Thank you for publishing Margolis' column which revealed that the leader of the so-called nonaligned nations has acquired an army of 1.1 million with close to 3,000 main battle tanks and an air force of more than 700 combat planes, including the latest MIG 29s, mostly with the help of the Soviet Union.

While becoming a military superpower, India has demonstrated two ominous features which have become strong pillars of the Indian foreign policy: First, India provides bitter criticism of the U.S. military facility on Diego Garcia atoll located 1,200 miles south of India's Cape Camorin. Second, while defending the massive arms support from Moscow, India bitterly opposes the maintenance of defense ties on the shipment of military supplies by whom it calls "outsiders" to the other countries of the subcontinent, including Pakistan and Sri Lanka. In the Indian opinion, Sri Lanka should not have even sought "counterinsurgency" advice from a nation other than India at a time when Sri Lanka's own separatist insurgents were trained and harbored on Indian soil by an intelligence branch of the Indian prime minister's office.
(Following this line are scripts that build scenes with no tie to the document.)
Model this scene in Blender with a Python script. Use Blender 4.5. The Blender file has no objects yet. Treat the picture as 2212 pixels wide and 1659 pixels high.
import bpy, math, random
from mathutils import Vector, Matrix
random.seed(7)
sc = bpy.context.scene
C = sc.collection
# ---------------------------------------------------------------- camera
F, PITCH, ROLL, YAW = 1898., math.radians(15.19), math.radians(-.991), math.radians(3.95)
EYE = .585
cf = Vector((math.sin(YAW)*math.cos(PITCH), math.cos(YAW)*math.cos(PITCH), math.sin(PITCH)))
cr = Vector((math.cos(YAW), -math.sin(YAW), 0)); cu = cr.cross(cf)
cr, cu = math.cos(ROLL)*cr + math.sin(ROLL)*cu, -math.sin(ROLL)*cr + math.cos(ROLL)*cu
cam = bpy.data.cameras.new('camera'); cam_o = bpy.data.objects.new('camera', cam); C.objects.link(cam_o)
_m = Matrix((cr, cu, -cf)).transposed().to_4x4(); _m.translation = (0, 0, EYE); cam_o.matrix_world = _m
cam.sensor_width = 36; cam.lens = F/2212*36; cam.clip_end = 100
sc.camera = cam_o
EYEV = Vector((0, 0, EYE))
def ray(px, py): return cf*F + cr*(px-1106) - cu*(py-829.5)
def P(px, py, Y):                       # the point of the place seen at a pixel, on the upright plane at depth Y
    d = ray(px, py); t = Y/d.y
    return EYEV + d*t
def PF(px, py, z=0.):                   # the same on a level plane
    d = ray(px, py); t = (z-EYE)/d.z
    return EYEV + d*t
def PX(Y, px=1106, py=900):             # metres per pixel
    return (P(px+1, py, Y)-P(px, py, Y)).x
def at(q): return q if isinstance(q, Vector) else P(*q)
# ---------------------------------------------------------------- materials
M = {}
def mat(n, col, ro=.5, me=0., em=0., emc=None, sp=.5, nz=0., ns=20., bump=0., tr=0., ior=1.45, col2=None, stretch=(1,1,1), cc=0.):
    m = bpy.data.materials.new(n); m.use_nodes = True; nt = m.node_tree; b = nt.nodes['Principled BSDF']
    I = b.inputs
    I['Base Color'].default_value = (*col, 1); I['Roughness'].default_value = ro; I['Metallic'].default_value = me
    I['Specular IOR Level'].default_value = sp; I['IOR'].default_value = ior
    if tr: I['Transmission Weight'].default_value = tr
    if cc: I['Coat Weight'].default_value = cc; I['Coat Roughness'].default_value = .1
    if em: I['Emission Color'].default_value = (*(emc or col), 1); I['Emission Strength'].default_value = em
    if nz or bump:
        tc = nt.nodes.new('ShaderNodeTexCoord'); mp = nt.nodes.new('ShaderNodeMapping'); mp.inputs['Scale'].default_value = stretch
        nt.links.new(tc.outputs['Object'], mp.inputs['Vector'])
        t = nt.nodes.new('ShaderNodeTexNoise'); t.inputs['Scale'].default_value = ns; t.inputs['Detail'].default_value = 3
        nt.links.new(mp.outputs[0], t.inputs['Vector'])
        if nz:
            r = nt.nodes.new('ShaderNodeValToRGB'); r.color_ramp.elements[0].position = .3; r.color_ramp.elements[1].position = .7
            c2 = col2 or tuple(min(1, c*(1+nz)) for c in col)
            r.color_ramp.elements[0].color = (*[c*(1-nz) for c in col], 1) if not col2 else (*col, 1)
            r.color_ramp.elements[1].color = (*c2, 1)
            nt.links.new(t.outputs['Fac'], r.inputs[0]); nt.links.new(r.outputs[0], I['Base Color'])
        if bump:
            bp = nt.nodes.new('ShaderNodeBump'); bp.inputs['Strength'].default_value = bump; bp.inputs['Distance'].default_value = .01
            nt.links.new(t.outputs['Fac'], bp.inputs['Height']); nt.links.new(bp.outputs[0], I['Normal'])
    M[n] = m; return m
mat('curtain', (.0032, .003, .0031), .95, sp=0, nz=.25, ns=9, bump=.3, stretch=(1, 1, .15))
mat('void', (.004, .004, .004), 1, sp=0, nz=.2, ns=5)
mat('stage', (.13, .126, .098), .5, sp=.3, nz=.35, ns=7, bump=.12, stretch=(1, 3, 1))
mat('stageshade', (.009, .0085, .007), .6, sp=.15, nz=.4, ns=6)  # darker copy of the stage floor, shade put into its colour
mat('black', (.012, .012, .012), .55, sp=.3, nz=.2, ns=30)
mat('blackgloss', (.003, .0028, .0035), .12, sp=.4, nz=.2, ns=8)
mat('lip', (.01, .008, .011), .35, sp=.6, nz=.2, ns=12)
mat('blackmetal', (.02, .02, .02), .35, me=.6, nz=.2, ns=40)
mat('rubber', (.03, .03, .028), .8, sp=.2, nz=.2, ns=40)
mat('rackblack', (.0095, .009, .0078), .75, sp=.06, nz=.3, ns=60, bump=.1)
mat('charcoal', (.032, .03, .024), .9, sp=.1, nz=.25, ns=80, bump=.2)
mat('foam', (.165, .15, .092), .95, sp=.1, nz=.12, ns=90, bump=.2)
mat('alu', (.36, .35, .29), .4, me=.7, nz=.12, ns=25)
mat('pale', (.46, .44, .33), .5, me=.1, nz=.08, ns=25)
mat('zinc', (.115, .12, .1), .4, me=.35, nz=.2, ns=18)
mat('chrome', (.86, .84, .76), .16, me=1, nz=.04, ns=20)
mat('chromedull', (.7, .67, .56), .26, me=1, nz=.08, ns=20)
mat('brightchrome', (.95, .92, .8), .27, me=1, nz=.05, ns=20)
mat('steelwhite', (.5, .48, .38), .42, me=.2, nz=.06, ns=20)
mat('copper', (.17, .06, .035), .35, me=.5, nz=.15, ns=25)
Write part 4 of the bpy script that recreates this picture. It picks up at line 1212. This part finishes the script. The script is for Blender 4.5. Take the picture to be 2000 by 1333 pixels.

It is alarming to note what Sri Lankan President Junius Jayawardene said when he gave in to the Indian threat of an invasion and signed the so-called Indo-Lanka Peace Pact betraying the island nation's independence. The president said that he took that step since the United States would not budge a finger to help Sri Lanka without asking India for its permission. It is hard to believe but, unfortunately, an imperialistic power carries on undisturbed with the passive consent of the so-called leaders of the free world.